Do this
Copy out each line featuring the string "part" from the entries beneath.

Data for this task
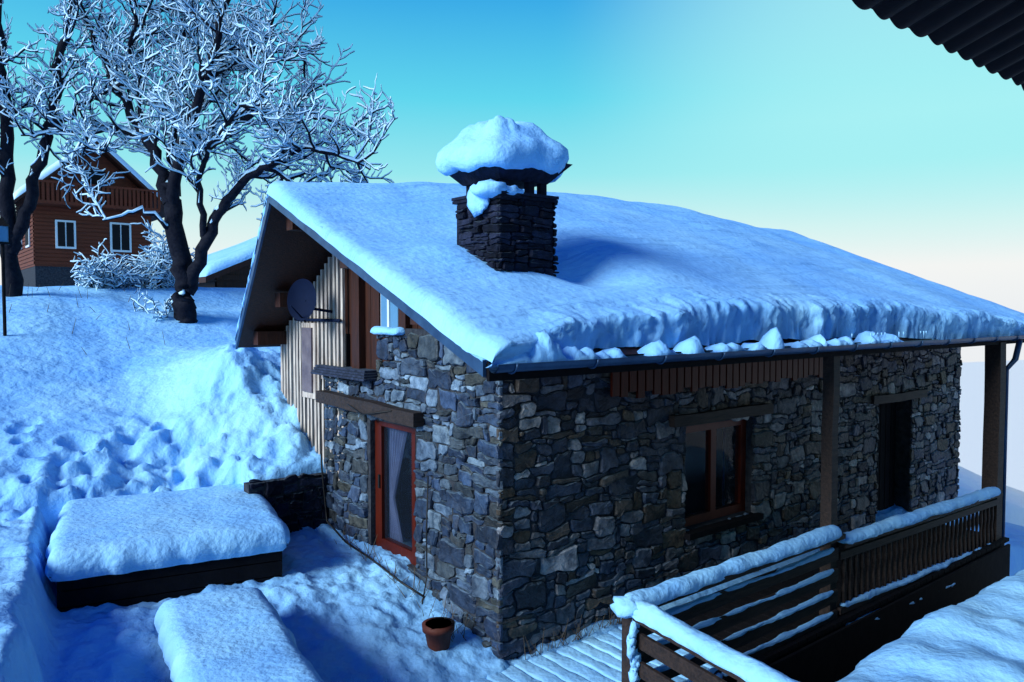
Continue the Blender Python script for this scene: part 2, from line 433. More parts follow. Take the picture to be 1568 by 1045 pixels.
---
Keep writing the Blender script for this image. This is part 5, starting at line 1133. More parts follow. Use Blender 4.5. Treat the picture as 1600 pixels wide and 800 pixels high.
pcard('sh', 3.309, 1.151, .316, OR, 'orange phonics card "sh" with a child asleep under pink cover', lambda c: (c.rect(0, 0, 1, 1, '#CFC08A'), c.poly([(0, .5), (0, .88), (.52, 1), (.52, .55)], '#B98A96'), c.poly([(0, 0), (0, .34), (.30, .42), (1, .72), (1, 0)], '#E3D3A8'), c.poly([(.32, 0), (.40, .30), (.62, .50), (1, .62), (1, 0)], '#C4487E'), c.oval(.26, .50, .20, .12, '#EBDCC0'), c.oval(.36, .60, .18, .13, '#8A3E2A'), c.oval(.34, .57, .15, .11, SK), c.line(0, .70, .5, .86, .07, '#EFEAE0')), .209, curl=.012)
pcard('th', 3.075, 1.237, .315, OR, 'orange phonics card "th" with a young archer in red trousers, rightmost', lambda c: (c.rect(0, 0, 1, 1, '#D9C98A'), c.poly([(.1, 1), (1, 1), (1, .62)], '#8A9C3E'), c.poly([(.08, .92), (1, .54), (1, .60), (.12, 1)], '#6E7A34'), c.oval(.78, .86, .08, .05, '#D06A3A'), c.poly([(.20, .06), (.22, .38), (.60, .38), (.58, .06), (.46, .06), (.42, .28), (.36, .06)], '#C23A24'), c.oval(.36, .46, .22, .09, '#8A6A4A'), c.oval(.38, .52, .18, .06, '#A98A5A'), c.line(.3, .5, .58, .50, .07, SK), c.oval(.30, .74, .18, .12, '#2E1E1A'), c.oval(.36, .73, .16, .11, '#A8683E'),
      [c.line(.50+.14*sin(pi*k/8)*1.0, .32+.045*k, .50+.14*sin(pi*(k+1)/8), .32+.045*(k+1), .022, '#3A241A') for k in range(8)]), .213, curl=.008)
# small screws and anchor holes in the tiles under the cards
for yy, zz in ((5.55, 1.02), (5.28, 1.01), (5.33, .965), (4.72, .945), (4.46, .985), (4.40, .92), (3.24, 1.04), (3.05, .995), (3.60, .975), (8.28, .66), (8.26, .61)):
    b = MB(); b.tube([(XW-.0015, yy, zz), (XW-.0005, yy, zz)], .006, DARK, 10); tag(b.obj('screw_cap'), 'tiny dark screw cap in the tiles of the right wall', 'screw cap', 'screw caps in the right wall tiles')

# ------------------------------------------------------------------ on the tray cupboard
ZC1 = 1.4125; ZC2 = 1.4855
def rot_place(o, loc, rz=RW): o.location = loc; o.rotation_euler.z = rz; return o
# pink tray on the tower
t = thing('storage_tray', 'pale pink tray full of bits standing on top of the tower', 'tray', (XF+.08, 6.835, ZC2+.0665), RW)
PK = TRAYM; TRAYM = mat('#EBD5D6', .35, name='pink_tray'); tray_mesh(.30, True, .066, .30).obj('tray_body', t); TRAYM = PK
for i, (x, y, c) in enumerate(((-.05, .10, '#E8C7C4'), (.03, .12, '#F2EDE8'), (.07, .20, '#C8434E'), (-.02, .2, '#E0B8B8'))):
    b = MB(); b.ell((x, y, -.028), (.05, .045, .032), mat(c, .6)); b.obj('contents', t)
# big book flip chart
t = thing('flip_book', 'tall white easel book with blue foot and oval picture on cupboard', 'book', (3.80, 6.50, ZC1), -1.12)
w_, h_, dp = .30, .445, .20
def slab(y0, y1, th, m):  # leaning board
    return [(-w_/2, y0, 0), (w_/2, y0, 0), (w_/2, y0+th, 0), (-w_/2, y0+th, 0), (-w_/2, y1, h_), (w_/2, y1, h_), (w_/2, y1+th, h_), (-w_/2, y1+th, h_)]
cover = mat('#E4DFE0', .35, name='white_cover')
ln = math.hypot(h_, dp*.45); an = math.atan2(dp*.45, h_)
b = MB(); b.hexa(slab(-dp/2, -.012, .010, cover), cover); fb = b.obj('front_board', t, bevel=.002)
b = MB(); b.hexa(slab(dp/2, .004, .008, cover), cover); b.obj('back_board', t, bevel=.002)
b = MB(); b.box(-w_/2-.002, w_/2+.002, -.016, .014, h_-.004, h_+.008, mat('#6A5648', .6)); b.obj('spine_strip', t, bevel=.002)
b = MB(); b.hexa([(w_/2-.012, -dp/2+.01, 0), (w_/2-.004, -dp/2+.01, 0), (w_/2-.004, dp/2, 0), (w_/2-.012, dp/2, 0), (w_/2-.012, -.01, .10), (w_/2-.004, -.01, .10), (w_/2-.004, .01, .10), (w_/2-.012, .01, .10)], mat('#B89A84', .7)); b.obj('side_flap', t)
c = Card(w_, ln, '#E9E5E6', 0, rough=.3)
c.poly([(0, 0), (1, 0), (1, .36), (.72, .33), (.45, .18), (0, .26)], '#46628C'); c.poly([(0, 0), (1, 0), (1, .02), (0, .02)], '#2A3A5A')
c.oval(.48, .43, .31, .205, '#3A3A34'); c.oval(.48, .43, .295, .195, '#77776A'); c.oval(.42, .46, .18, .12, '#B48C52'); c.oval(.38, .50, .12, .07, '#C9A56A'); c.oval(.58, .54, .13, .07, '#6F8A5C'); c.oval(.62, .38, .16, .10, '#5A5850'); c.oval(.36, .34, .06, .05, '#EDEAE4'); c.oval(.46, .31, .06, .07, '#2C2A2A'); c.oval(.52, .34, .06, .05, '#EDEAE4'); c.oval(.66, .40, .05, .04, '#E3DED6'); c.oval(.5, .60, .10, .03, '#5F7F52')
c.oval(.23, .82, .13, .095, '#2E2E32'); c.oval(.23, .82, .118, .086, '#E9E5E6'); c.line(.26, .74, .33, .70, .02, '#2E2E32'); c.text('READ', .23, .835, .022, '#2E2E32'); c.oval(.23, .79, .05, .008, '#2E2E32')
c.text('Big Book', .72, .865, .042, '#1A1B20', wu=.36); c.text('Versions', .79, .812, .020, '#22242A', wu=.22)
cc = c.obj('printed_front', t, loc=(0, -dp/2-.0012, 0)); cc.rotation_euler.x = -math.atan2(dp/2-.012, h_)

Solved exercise
Continue the Blender Python script for this scene: part 2, from line 433. More parts follow. Take the picture to be 1568 by 1045 pixels.
Keep writing the Blender script for this image. This is part 5, starting at line 1133. More parts follow. Use Blender 4.5. Treat the picture as 1600 pixels wide and 800 pixels high.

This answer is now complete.